### DATASET EXCERPT ###

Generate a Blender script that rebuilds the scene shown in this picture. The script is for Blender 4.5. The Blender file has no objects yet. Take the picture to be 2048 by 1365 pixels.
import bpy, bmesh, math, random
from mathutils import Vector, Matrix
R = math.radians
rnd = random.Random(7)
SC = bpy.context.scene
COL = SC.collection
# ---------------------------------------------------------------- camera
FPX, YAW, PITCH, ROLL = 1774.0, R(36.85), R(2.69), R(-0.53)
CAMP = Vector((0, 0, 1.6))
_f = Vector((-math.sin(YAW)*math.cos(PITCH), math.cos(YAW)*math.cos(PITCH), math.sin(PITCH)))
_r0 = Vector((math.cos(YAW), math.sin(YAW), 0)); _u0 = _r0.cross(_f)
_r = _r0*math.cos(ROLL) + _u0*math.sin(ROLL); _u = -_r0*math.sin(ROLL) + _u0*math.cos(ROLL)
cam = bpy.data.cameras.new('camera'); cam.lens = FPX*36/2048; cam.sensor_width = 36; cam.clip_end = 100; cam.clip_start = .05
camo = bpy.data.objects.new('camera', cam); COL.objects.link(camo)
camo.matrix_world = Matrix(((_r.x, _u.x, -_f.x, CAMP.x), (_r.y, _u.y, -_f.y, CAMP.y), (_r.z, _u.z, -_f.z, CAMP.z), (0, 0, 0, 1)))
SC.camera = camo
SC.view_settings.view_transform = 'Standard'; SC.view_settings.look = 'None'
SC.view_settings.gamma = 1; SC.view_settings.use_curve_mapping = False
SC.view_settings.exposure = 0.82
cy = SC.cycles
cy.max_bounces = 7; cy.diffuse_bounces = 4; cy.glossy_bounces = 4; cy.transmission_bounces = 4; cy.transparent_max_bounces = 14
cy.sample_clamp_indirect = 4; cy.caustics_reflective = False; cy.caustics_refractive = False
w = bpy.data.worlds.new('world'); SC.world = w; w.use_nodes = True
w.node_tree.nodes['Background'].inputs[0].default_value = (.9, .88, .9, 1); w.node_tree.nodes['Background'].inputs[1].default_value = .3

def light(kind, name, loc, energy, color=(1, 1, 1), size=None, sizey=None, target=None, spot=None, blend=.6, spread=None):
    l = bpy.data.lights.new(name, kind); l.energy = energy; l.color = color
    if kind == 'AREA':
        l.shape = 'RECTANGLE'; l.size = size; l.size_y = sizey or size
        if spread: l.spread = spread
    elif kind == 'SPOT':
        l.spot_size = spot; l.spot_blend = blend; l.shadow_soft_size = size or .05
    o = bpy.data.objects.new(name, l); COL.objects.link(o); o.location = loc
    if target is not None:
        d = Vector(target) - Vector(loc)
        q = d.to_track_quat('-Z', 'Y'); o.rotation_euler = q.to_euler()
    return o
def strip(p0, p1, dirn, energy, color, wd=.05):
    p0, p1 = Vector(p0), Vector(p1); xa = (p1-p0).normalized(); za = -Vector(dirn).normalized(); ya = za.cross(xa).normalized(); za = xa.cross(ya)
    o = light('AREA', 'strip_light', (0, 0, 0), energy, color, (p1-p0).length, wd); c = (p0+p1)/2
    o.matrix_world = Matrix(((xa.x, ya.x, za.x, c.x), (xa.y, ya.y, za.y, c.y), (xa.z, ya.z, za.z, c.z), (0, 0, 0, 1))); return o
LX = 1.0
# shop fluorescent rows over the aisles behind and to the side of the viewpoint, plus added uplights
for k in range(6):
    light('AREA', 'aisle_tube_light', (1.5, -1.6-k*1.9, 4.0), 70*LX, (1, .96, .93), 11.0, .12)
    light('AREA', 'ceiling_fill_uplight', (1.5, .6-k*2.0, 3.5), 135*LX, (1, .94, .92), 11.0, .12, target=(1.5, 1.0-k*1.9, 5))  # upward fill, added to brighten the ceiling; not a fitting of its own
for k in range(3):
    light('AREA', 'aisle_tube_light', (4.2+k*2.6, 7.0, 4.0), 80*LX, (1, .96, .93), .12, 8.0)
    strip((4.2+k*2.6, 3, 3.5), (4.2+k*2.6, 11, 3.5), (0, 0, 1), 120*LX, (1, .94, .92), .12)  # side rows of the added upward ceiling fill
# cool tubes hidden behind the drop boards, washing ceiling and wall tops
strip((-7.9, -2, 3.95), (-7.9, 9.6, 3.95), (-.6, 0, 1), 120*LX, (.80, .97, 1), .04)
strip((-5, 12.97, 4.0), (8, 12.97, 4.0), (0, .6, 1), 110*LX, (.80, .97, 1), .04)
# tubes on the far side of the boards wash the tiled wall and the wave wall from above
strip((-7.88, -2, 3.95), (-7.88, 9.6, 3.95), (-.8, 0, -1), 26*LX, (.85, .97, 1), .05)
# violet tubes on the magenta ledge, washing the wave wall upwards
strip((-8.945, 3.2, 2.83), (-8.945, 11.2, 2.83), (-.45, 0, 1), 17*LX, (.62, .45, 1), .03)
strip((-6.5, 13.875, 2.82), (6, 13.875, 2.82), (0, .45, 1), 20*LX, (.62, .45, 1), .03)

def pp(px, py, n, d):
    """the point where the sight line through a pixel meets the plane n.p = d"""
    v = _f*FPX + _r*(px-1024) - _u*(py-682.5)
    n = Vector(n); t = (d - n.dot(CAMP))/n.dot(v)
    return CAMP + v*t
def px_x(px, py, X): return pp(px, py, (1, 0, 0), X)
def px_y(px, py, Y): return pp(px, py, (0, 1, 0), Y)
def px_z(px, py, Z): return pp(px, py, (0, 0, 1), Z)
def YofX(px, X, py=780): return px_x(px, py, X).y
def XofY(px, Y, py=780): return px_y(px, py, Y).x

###

EXERCISE AIM =
Return nothing but the lines from the first line of the listing through the line with "w.node_tree.nodes['Background'].inputs[1].default_value = .3", please, keeping every one of them unchanged.

TASK SOLUTION =
Generate a Blender script that rebuilds the scene shown in this picture. The script is for Blender 4.5. The Blender file has no objects yet. Take the picture to be 2048 by 1365 pixels.
import bpy, bmesh, math, random
from mathutils import Vector, Matrix
R = math.radians
rnd = random.Random(7)
SC = bpy.context.scene
COL = SC.collection
# ---------------------------------------------------------------- camera
FPX, YAW, PITCH, ROLL = 1774.0, R(36.85), R(2.69), R(-0.53)
CAMP = Vector((0, 0, 1.6))
_f = Vector((-math.sin(YAW)*math.cos(PITCH), math.cos(YAW)*math.cos(PITCH), math.sin(PITCH)))
_r0 = Vector((math.cos(YAW), math.sin(YAW), 0)); _u0 = _r0.cross(_f)
_r = _r0*math.cos(ROLL) + _u0*math.sin(ROLL); _u = -_r0*math.sin(ROLL) + _u0*math.cos(ROLL)
cam = bpy.data.cameras.new('camera'); cam.lens = FPX*36/2048; cam.sensor_width = 36; cam.clip_end = 100; cam.clip_start = .05
camo = bpy.data.objects.new('camera', cam); COL.objects.link(camo)
camo.matrix_world = Matrix(((_r.x, _u.x, -_f.x, CAMP.x), (_r.y, _u.y, -_f.y, CAMP.y), (_r.z, _u.z, -_f.z, CAMP.z), (0, 0, 0, 1)))
SC.camera = camo
SC.view_settings.view_transform = 'Standard'; SC.view_settings.look = 'None'
SC.view_settings.gamma = 1; SC.view_settings.use_curve_mapping = False
SC.view_settings.exposure = 0.82
cy = SC.cycles
cy.max_bounces = 7; cy.diffuse_bounces = 4; cy.glossy_bounces = 4; cy.transmission_bounces = 4; cy.transparent_max_bounces = 14
cy.sample_clamp_indirect = 4; cy.caustics_reflective = False; cy.caustics_refractive = False
w = bpy.data.worlds.new('world'); SC.world = w; w.use_nodes = True
w.node_tree.nodes['Background'].inputs[0].default_value = (.9, .88, .9, 1); w.node_tree.nodes['Background'].inputs[1].default_value = .3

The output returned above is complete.